> _WRITTEN EXERCISE_: Hand back each line, unchanged, from the top down to the line where "SUN_ROT = math.atan2(SUN_DIR.x, SUN_DIR.y)" sits.

> _DATA BLOCK_:
------------------------------------------------------------

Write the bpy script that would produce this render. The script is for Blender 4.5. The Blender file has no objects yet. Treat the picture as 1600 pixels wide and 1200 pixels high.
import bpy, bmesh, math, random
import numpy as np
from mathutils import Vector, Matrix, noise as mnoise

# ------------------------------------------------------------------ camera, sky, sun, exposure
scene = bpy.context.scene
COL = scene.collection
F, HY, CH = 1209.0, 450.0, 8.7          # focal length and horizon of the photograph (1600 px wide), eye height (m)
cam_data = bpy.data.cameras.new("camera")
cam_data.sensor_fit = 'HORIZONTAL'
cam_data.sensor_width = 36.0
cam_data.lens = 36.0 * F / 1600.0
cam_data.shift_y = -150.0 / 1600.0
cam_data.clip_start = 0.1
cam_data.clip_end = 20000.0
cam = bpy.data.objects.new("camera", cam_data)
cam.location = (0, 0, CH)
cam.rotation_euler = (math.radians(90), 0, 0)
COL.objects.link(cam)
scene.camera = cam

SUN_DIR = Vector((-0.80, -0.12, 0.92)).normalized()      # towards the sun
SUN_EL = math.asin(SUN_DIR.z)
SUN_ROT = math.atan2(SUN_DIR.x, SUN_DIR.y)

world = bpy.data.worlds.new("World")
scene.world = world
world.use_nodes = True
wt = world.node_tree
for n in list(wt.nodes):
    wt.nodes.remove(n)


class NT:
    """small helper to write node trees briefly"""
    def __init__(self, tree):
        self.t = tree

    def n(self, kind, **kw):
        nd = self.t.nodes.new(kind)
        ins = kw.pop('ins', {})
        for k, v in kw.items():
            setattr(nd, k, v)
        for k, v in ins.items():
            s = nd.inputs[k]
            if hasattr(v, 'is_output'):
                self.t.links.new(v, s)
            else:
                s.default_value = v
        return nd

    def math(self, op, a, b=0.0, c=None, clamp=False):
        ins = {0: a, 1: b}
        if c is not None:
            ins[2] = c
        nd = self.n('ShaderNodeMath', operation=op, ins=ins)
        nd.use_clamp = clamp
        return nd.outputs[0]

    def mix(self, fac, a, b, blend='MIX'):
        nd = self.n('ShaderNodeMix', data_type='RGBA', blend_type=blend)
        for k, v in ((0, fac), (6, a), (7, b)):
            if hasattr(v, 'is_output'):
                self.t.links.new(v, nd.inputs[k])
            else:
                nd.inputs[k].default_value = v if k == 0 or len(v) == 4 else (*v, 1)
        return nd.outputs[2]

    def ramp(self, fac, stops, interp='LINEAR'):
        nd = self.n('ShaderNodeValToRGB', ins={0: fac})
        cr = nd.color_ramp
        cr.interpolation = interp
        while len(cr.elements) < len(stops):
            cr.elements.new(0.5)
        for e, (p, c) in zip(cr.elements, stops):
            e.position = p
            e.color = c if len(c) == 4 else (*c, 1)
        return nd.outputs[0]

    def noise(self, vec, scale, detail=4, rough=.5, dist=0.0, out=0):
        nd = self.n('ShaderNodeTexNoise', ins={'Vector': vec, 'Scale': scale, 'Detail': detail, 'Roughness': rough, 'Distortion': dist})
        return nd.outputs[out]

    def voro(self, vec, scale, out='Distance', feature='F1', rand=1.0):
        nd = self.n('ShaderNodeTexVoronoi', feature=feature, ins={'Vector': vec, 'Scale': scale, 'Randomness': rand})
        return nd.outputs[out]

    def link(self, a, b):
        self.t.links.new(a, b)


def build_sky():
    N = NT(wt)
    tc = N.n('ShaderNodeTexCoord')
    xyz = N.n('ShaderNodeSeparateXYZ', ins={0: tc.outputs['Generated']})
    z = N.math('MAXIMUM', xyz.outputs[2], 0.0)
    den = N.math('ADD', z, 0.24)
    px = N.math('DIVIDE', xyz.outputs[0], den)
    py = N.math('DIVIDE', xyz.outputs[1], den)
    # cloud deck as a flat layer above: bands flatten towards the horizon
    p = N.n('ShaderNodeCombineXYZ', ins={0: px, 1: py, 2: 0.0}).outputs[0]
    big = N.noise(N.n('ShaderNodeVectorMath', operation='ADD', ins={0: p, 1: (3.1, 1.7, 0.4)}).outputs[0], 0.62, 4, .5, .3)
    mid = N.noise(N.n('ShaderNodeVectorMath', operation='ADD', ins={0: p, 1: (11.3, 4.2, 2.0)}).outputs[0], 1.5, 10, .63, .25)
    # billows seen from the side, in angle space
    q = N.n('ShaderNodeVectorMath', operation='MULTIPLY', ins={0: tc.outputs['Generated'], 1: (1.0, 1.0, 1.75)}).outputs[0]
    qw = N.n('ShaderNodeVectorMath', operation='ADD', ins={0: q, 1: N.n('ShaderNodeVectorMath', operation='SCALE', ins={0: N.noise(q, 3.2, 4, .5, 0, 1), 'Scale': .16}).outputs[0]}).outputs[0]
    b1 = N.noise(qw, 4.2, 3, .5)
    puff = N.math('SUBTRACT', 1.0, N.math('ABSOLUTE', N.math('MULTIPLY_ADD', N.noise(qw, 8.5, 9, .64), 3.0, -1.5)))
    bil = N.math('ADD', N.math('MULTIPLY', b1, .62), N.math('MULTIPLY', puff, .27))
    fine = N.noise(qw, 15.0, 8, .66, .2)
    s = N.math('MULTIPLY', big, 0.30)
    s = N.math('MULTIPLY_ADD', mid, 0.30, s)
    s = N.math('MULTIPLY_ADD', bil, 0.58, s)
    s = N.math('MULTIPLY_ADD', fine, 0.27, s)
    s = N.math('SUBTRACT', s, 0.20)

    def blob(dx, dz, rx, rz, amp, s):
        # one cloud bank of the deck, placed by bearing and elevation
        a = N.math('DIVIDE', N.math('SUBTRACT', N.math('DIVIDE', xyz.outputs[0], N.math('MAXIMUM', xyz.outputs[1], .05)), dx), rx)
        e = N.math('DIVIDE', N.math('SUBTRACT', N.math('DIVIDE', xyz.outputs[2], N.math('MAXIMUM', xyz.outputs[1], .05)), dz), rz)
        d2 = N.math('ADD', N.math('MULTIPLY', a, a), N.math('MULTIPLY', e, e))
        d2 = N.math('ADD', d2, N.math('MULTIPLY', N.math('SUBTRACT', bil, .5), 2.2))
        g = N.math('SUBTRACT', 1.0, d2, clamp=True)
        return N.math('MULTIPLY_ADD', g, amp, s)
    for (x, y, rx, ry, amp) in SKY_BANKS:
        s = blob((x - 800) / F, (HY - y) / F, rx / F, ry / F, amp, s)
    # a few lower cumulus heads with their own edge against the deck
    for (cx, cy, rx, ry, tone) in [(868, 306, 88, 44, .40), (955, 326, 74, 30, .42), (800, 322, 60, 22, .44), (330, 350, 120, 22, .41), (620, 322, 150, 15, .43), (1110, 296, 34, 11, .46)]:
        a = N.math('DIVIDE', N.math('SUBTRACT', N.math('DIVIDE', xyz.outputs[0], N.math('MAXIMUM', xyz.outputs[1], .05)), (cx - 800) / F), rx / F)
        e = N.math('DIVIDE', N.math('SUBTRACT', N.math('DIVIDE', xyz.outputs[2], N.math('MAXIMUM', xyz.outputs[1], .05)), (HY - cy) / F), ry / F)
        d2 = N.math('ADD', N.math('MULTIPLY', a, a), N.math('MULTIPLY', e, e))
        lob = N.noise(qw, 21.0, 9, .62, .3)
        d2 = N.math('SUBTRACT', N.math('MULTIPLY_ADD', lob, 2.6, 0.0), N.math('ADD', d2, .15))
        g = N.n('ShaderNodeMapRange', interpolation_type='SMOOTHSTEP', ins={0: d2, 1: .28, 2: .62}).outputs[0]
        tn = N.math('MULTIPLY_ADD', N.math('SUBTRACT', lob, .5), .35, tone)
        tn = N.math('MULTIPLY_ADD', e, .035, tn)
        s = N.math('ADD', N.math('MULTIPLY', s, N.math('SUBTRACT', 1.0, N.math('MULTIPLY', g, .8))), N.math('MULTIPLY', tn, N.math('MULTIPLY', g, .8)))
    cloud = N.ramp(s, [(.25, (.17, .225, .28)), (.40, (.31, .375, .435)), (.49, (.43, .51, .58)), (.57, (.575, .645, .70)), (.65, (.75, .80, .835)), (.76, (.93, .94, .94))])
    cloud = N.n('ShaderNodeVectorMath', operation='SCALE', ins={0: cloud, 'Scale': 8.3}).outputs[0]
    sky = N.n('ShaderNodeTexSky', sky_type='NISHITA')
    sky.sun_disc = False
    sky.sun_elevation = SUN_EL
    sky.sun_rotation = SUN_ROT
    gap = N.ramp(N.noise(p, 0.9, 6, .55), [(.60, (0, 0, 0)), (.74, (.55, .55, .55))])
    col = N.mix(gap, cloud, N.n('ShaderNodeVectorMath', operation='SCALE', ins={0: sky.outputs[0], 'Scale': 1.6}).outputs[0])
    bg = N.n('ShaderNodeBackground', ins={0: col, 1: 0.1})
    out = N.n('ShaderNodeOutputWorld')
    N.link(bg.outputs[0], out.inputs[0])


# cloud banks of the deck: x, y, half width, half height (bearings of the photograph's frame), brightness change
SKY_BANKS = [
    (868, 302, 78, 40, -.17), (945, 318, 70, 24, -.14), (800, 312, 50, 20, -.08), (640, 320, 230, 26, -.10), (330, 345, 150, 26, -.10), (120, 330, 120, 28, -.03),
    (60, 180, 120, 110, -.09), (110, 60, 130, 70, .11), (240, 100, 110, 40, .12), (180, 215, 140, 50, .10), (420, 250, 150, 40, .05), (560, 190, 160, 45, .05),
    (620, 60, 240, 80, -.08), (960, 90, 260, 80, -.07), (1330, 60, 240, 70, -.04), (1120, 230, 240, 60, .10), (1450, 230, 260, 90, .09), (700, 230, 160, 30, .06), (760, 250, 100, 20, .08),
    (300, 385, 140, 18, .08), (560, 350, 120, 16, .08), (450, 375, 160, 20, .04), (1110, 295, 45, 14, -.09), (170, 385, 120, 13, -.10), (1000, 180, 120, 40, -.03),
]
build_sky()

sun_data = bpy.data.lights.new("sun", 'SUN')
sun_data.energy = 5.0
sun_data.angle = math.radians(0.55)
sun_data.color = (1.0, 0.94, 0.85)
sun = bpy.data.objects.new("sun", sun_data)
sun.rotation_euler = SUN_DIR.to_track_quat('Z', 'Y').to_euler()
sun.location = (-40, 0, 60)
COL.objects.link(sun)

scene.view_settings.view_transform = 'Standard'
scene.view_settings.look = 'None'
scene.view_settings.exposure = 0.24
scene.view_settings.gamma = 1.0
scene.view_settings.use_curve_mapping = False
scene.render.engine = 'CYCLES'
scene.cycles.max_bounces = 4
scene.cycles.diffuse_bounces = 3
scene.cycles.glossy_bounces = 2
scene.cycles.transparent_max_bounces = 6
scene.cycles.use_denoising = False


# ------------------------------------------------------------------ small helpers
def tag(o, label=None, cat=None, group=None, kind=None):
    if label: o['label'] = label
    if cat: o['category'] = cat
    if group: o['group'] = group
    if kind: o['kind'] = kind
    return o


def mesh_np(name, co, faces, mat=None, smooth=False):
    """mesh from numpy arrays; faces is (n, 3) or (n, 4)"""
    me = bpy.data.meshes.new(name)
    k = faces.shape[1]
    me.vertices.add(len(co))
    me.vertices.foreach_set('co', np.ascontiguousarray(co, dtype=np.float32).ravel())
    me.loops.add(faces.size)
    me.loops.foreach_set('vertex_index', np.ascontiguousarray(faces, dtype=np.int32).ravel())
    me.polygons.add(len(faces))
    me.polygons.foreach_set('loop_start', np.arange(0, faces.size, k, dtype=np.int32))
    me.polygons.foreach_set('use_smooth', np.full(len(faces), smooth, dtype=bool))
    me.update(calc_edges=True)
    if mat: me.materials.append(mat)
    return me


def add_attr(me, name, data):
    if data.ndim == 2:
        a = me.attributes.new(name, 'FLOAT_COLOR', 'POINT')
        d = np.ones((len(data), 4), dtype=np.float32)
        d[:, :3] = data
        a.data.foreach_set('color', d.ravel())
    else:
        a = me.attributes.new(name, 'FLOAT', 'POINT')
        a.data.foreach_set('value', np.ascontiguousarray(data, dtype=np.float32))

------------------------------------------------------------

> _FINISHED TASK_:
Write the bpy script that would produce this render. The script is for Blender 4.5. The Blender file has no objects yet. Treat the picture as 1600 pixels wide and 1200 pixels high.
import bpy, bmesh, math, random
import numpy as np
from mathutils import Vector, Matrix, noise as mnoise

# ------------------------------------------------------------------ camera, sky, sun, exposure
scene = bpy.context.scene
COL = scene.collection
F, HY, CH = 1209.0, 450.0, 8.7          # focal length and horizon of the photograph (1600 px wide), eye height (m)
cam_data = bpy.data.cameras.new("camera")
cam_data.sensor_fit = 'HORIZONTAL'
cam_data.sensor_width = 36.0
cam_data.lens = 36.0 * F / 1600.0
cam_data.shift_y = -150.0 / 1600.0
cam_data.clip_start = 0.1
cam_data.clip_end = 20000.0
cam = bpy.data.objects.new("camera", cam_data)
cam.location = (0, 0, CH)
cam.rotation_euler = (math.radians(90), 0, 0)
COL.objects.link(cam)
scene.camera = cam

SUN_DIR = Vector((-0.80, -0.12, 0.92)).normalized()      # towards the sun
SUN_EL = math.asin(SUN_DIR.z)
SUN_ROT = math.atan2(SUN_DIR.x, SUN_DIR.y)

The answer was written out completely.